Saturday, November 15th, 2008

I'm a celebrity now. Every time I go out I have people coming up to me, wanting to shake my hand and have their photo taken with me. And some even ask for my autograph. Girls, women, men, Mums and politicians. They look at me with wide, eager eyes, saying what a lovely face I have and talk about how excited they are to meet me. I'm invited into people's homes and hotel rooms. I go somewhere to take a look at a beautiful view or an amazing piece of architecture, and I have more people gazing at me. Families include me in their holiday photos for the mantelpiece. I smile and I get a hundred smiles back.

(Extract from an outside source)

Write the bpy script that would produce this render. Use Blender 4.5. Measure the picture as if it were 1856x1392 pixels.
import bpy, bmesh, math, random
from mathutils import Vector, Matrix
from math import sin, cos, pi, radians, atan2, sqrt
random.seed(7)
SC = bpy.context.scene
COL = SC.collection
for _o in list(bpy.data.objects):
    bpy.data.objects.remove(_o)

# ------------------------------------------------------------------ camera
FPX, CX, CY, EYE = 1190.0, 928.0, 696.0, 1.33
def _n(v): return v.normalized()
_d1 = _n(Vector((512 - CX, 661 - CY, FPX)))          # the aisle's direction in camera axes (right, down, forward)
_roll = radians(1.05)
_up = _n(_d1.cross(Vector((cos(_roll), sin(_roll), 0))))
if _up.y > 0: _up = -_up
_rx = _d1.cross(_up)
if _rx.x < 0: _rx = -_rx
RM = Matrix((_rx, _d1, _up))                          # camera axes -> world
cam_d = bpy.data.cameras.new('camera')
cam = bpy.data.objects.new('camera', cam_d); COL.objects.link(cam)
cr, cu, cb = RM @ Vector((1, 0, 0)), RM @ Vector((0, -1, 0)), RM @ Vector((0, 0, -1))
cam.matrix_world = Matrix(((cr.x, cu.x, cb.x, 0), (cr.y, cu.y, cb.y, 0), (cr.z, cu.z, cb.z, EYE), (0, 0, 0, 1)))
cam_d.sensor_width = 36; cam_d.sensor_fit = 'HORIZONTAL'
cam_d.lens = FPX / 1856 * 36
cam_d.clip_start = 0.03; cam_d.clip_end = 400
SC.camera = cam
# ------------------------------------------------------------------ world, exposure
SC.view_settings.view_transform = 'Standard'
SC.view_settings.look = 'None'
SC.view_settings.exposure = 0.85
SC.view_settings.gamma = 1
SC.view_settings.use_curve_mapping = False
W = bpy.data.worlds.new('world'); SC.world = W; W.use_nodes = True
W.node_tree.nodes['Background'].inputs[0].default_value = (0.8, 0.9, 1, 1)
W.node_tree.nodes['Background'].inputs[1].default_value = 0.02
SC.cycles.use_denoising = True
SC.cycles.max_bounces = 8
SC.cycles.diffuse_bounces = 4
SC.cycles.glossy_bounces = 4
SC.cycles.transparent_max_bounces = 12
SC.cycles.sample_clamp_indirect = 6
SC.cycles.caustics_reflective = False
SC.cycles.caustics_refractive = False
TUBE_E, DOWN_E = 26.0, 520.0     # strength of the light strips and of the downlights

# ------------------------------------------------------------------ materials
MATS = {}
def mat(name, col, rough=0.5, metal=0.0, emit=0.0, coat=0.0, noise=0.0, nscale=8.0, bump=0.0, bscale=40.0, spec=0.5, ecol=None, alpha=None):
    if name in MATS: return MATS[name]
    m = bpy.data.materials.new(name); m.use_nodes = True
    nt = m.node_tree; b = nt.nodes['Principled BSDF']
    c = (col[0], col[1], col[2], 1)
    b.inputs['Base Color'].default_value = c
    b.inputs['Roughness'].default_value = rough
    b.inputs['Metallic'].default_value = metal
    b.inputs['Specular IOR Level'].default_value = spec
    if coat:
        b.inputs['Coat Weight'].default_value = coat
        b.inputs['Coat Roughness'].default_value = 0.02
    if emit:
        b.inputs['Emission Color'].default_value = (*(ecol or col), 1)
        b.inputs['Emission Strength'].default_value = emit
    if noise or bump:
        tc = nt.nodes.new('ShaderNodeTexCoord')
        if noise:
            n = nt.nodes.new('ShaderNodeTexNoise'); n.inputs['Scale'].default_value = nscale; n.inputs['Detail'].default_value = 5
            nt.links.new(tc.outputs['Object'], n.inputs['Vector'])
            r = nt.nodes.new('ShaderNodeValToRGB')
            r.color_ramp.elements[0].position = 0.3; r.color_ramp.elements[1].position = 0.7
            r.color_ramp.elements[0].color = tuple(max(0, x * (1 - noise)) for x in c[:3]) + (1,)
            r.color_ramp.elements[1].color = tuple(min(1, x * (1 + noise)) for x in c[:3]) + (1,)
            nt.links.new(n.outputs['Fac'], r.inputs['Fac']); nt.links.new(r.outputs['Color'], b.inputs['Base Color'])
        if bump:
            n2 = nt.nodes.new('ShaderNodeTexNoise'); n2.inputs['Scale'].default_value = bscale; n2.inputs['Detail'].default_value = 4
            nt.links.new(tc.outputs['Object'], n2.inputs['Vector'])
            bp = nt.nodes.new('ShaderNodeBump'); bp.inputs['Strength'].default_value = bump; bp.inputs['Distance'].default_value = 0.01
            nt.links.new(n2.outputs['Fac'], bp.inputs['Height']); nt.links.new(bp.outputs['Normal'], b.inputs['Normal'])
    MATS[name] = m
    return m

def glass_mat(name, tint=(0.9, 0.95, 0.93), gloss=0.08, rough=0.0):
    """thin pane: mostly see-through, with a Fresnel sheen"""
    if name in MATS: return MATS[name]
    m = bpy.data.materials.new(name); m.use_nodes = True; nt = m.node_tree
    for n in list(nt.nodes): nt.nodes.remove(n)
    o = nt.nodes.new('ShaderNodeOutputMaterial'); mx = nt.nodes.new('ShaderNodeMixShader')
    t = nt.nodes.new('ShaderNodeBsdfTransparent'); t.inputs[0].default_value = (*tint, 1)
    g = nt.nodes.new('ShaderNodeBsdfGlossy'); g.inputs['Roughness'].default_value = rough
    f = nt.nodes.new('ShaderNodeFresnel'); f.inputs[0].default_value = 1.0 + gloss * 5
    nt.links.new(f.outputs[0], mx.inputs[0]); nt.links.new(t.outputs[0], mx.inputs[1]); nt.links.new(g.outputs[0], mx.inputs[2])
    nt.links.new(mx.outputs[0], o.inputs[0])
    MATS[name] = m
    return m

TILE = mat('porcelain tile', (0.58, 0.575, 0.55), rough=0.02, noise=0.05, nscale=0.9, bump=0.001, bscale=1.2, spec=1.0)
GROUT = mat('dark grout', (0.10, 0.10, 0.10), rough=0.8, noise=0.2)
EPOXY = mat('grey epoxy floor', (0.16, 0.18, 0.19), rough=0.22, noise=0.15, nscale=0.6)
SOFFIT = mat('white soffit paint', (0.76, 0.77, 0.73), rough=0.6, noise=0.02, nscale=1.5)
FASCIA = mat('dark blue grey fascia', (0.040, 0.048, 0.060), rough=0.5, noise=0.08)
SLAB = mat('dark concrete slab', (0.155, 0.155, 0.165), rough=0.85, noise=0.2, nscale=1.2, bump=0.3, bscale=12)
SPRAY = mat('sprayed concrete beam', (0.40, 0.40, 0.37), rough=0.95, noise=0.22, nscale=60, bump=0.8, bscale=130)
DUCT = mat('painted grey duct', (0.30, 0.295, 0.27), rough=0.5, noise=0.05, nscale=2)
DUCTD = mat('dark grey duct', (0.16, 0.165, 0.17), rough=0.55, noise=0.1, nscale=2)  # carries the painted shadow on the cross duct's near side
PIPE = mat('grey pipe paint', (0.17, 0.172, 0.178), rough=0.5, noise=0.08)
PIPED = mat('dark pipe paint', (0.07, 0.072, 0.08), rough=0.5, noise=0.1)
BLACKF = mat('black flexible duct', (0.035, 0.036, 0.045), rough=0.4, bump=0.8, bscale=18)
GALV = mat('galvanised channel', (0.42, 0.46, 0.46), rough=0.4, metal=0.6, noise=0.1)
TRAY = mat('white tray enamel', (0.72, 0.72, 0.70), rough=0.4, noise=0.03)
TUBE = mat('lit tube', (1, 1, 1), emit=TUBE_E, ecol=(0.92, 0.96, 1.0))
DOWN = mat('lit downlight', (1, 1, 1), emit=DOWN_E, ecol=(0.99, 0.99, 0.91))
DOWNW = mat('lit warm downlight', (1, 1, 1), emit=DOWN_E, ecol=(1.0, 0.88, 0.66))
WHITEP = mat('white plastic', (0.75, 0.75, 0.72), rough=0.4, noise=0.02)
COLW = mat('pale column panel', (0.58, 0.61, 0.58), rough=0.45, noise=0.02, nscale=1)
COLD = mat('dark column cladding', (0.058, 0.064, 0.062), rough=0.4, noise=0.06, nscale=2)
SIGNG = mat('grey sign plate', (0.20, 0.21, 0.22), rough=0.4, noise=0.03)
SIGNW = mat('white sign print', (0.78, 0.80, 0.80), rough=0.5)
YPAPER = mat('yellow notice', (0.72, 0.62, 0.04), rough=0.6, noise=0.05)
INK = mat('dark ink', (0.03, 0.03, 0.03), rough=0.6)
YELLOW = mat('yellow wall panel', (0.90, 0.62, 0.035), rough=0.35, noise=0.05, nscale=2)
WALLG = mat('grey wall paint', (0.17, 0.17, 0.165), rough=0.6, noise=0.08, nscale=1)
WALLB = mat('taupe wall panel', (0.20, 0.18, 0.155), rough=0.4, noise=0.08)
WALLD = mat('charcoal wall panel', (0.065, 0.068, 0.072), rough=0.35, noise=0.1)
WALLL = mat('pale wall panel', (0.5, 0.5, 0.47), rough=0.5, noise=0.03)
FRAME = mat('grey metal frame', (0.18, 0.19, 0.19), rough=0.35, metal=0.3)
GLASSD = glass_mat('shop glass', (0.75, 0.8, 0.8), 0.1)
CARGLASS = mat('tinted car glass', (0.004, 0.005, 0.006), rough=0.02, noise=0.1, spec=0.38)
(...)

I'm like, but do you know who I am? I'm Carolyn Evans goddammit! I'm just a middle-class gal from the suburbs. But that doesn't seem to faze them, and they just ask for another photo, this time with the 10th friend in the group. Oh yes, I'm a celebrity. Well, in India at least. And now that I'm back in London, I miss those glamorous, heady days when southern Asia was my oyster and Bollywood beckoned. I'm filled with nostalgia for those afternoons of tea drinking with the Chief Minister, and when it was only a matter of time before I'd be fronting Laboratoires Garnier's campaign for 'Light', a skin lightening cream that prevents 'dark spots'– take a look at the India folder in 'my pics' to see the poster I spotted in Delhi. Strange to us, but then fake tan is probably a bizarre idea to Indians.

So it's been tough, but I'm slowly acclimatising to obscurity. I felt like last year's X Factor winner when I first came back, and thought one of those charity workers with a clipboard and pen on the street outside work wanted my autograph, but I think I'm over the worst now. I've become accustomed to being ignored on the tube and barely glanced at in the street (with the exception of the guy on the 7th till at Sainsbury's, who always gives me the eye). Actually I have my freedom back now, and can go to any restaurant I choose without some stranger sitting down opposite me, begging to take my photo.

In fact, I think the Indian tourist board should use this celeb-factor to market parts of the country to X Factor auditionees. Something along the lines of: 'You don't need the X Factor to have the Celeb-factor. Just visit India.' They could have posters outside the audition room. I'd suggest that they specifically mention the state of Bihar. It's the poorest area in India, so it could do with the money. And it's also bandit country.